How to Choose Kids’ Bicycles

How to Choose Kids’ Bicycles

Kid riding a bike off of a ramp
Buying a bicycle for a child is a big deal. If you choose the right bike, you may quickly be elevated to "Coolest Parent/Grandparent/Other Adult Ever." On the other hand, if you choose the wrong one, you will probably find yourself on the unpopular list for quite some time. Aside from knowing their favorite colors and selecting baskets or bells, there are many factors to consider when choosing children's bicycles.

Kid riding a bike off of a ramp

Choosing Kids’ Bicycles:

Opt for New Children’s Bicycles

Older bikes may have parts or features that have since been found faulty or dangerous. New bicycles are up to current safety standards.

Think About Choosing a Steel-Framed Bicycle for Your Child

Not only are these more affordable than lighter weight children’s bicycles, but they are also better able to handle the abuse often doled out by playful children.

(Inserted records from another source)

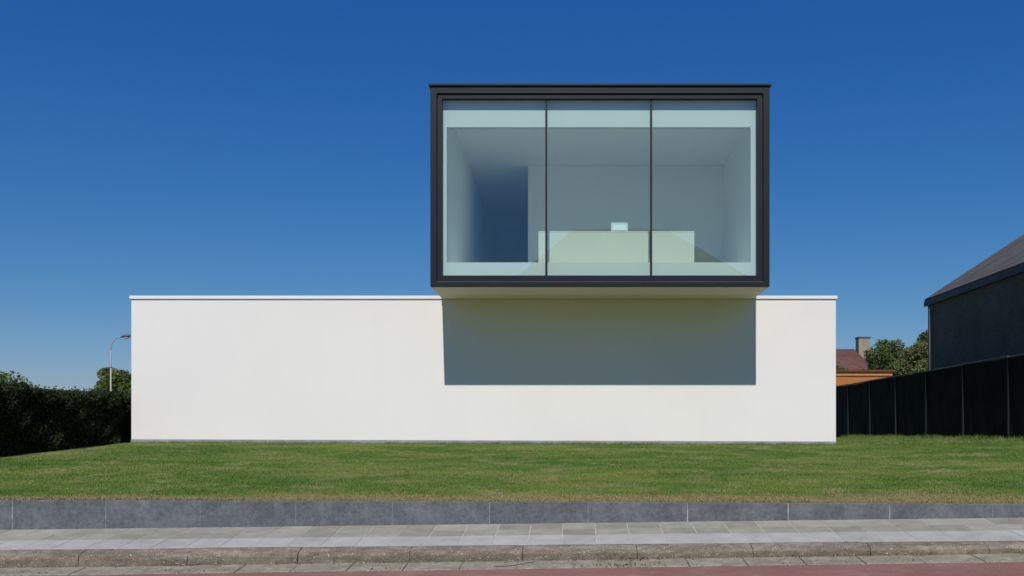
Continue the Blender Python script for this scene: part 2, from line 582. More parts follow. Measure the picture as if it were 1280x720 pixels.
fx = sorted(set([-2500, -900, -300, -120, -60] + [round(-45 + 0.75 * i, 3) for i in range(121)] + [60, 120, 300, 900, 2500]))
rows = []
for k in range(26):
    s_ = k / 25
    rows.append(lambda X, s_=s_: ((yw(X) + 0.06) * (1 - s_) + 19.45 * s_, zlawn(X, (yw(X) + 0.06) * (1 - s_) + 19.45 * s_)))
for Y in (20.5, 22, 25, 30, 40, 60, 110, 300, 900, 3000):
    rows.append(lambda X, Y=Y: (Y, zlawn(X, Y)))
kind(grid_sheet('ground', fx, rows, M['turf']), 'structure')

# road, with the far verge on the camera's side of the street
def road_row(Y):
    return lambda X: (Y if Y < 7 else yw(X) - 1.40, zk(X) - 0.148 + df(X) - (0.011 * max(0.0, min(4.5, 8.1 - Y)) if Y < 7 else 0))
kind(grid_sheet('road', fx, [road_row(y) for y in (-3.2, 0, 2, 4, 6, 8)], M['road']), 'structure')
kind(grid_sheet('verge', fx, [lambda X: (-2500, 0.0), lambda X: (-60, 0.0), lambda X: (-3.2, zk(X) - 0.115)], M['turf']), 'structure')

# gutter slabs
g = MB()
x = -44.0
while x < 44:
    w_ = 0.5
    dz = random.uniform(-0.003, 0.003)
    a, b = x + 0.004, x + w_ - 0.004
    top = [(a, yw(a) - 1.40 + random.uniform(-0.006, 0.006), zk(a) - 0.148 + df(a) + 0.006 + dz), (b, yw(b) - 1.40 + random.uniform(-0.006, 0.006), zk(b) - 0.148 + df(b) + 0.006 + dz),
           (b, yw(b) - 1.104, zk(b) - 0.117 + df(b) + dz), (a, yw(a) - 1.104, zk(a) - 0.117 + df(a) + dz)]
    g.prism([(p[0], p[1], p[2] - 0.12) for p in top], top)
    x += w_
kind(g.build('gutter', M['gutter'], bevel=0.004), 'structure')
bed = MB()
for i in range(44):
    xa, xb = -44 + 2 * i, -42 + 2 * i
    bed.poly((xa, yw(xa) - 1.39, zk(xa) + df(xa) - 0.156), (xb, yw(xb) - 1.39, zk(xb) + df(xb) - 0.156), (xb, yw(xb) - 1.09, zk(xb) + df(xb) - 0.125), (xa, yw(xa) - 1.09, zk(xa) + df(xa) - 0.125))
kind(bed.build('gutter_bed', M['kerb']), 'structure')

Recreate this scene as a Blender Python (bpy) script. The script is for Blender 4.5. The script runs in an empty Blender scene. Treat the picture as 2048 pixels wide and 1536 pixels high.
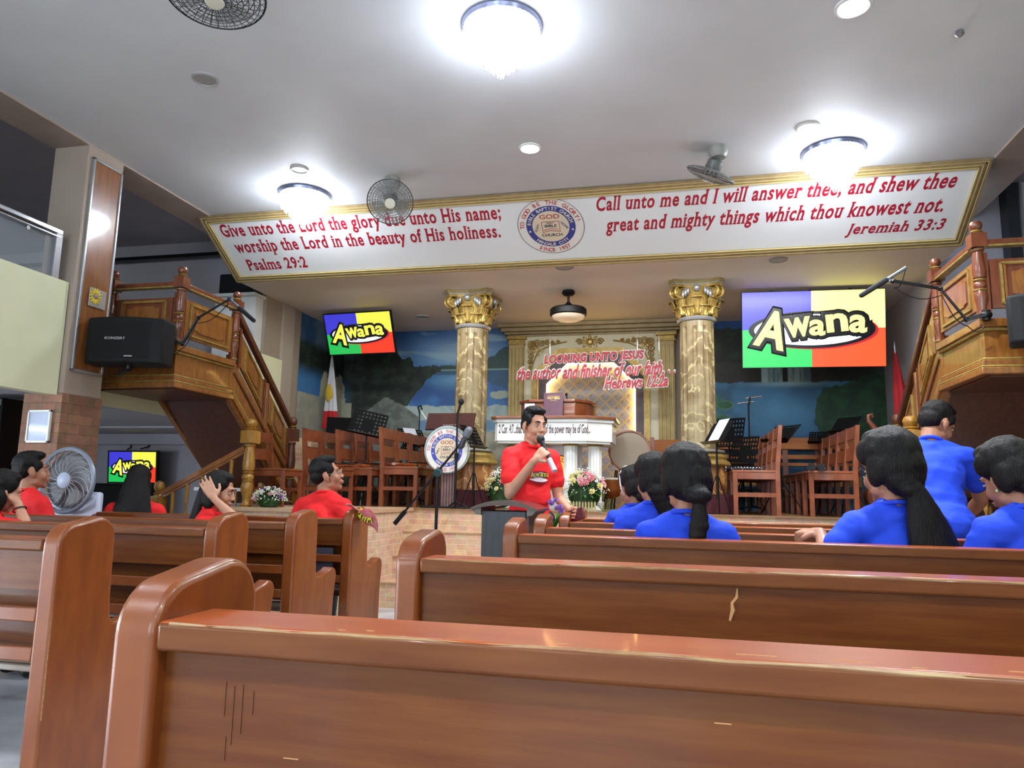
import bpy, bmesh, math, random
from mathutils import Vector, Matrix, Euler, noise
PI = math.pi
S = bpy.context.scene
COL = S.collection
random.seed(7)

# ------------------------------------------------------------------ camera
YAW, PIT, ROL, FPX = 0.2248, 0.1479, 0.0186, 1459.4
fwd = Vector((-math.sin(YAW)*math.cos(PIT), math.cos(YAW)*math.cos(PIT), math.sin(PIT)))
rgt = Vector((math.cos(YAW), math.sin(YAW), 0))
up = rgt.cross(fwd)
r2 = math.cos(ROL)*rgt + math.sin(ROL)*up
u2 = -math.sin(ROL)*rgt + math.cos(ROL)*up
cd = bpy.data.cameras.new('camera')
cd.sensor_fit = 'HORIZONTAL'; cd.sensor_width = 36.0; cd.lens = 36.0*FPX/2048
cd.clip_start = 0.05
cam = bpy.data.objects.new('camera', cd); COL.objects.link(cam)
m = Matrix.Identity(4)
for i, a in enumerate((r2, u2, -fwd)):
    for j in range(3): m[j][i] = a[j]
m.translation = (0, 0, 1.05)
cam.matrix_world = m
S.camera = cam

# ------------------------------------------------------------------ world, daylight, exposure
w = bpy.data.worlds.new('world'); S.world = w; w.use_nodes = True
bg = w.node_tree.nodes['Background']
bg.inputs[0].default_value = (0.62, 0.74, 0.95, 1); bg.inputs[1].default_value = 1.0
vs = S.view_settings
vs.view_transform = 'Standard'; vs.look = 'None'; vs.gamma = 1.0; vs.use_curve_mapping = False
vs.exposure = 1.38
def area_light(name, loc, rot, sx, sy, power, col=(1, 1, 1)):
    l = bpy.data.lights.new(name, 'AREA'); l.shape = 'RECTANGLE'; l.size = sx; l.size_y = sy
    l.energy = power; l.color = col
    o = bpy.data.objects.new(name, l); COL.objects.link(o)
    o.location = loc; o.rotation_euler = rot
    return o
# daylight through the windows of the rear wall and of the left aisle wall
DAY = (0.80, 0.90, 1.0)
for wx in (-5.2, -1.0, 3.2):
    area_light('daylight_rear', (wx, -6.9, 2.2), (PI/2, 0, 0), 2.4, 1.9, 65, DAY)
for wy in (-3.2, 0.6):
    area_light('daylight_aisle', (-8.85, wy, 1.0), (PI/2, 0, -PI/2), 2.2, 1.2, 90, DAY)

area_light('stage_fill_light', (-1.08, 6.86, 3.14), (math.radians(42), 0, 0), 5.6, 0.10, 20, (1.0, 0.99, 0.96)).data.spread = math.radians(130)  # unseen lamp added behind the soffit to brighten the stage
# ------------------------------------------------------------------ materials
def lin(h):
    if isinstance(h, str):
        h = h.lstrip('#'); c = [int(h[i:i+2], 16)/255 for i in (0, 2, 4)]
    else: c = list(h)
    return tuple((x/12.92 if x <= 0.04045 else ((x+0.055)/1.055)**2.4) for x in c) + (1.0,)
MATS = {}
def mat(name, col, rough=0.5, metal=0.0, col2=None, scale=8.0, stretch=(1, 1, 1), bump=0.0, bscale=None, coat=0.0,
        emis=None, estr=0.0, trans=0.0, alpha=1.0, detail=4.0, lo=0.35, hi=0.65, spec=0.5):
    if name in MATS: return MATS[name]
    M = bpy.data.materials.new(name); M.use_nodes = True
    nt = M.node_tree; N = nt.nodes; L = nt.links
    b = N['Principled BSDF']
    b.inputs['Base Color'].default_value = lin(col)
    b.inputs['Roughness'].default_value = rough; b.inputs['Metallic'].default_value = metal
    b.inputs['Specular IOR Level'].default_value = spec
    if coat:
        b.inputs['Coat Weight'].default_value = coat; b.inputs['Coat Roughness'].default_value = 0.06
    if trans: b.inputs['Transmission Weight'].default_value = trans; b.inputs['IOR'].default_value = 1.45
    if alpha < 1: b.inputs['Alpha'].default_value = alpha
    if emis: b.inputs['Emission Color'].default_value = lin(emis); b.inputs['Emission Strength'].default_value = estr
    if col2 or bump:
        tc = N.new('ShaderNodeTexCoord'); mp = N.new('ShaderNodeMapping')
        mp.inputs['Scale'].default_value = stretch
        L.new(tc.outputs['Object'], mp.inputs['Vector'])
    if col2:
        n = N.new('ShaderNodeTexNoise'); n.inputs['Scale'].default_value = scale; n.inputs['Detail'].default_value = detail
        L.new(mp.outputs[0], n.inputs['Vector'])
        r = N.new('ShaderNodeValToRGB')
        r.color_ramp.elements[0].position = lo; r.color_ramp.elements[1].position = hi
        r.color_ramp.elements[0].color = lin(col); r.color_ramp.elements[1].color = lin(col2)
        L.new(n.outputs['Fac'], r.inputs[0]); L.new(r.outputs[0], b.inputs['Base Color'])
    if bump:
        n2 = N.new('ShaderNodeTexNoise'); n2.inputs['Scale'].default_value = bscale or scale; n2.inputs['Detail'].default_value = 3
        L.new(mp.outputs[0], n2.inputs['Vector'])
        bp = N.new('ShaderNodeBump'); bp.inputs['Strength'].default_value = bump; bp.inputs['Distance'].default_value = 0.01
        L.new(n2.outputs['Fac'], bp.inputs['Height']); L.new(bp.outputs[0], b.inputs['Normal'])
    MATS[name] = M
    return M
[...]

Consider the Age, Height, and Weight of the Child

Manufacturers of children’s bicycles generally recommend sizes based on the child’s age. However, if a child is large or small for his or her age, take this into account as well. Comfort and ability to control the bicycle are crucial in cycling at any age.

These are the basic suggestions:

Child’s Age Bike Size
3 to 5 years old 12-inch bike
5 to 8 years old 16-inch bike
6 to 9 years old 18-inch bike
7 to 10 years old 20-inch bike
Preteens 24-inch bike

Choose a Bicycle with Appropriate Brakes for Your Child

Younger children may not have the hand size or strength required to use handbrakes. Most small bicycles come standard with coaster brakes that the child can employ by pedaling backwards. Choose bicycles with hand brakes for older children who are able to master them, as they are safer. However, for children who have never used handbrakes, you need to look for bicycles with both types, so the children can become accustomed to them as their cycling abilities improve.

Bear in Mind the Child’s Experience When Choosing a Bicycle

If he or she has only ridden a single-speed cruiser in the past, a bike with lots of gears and fancy handbrakes may be overwhelming. On the other hand, if the child is a future BMX racer, he or she might be disappointed by one that is too simple.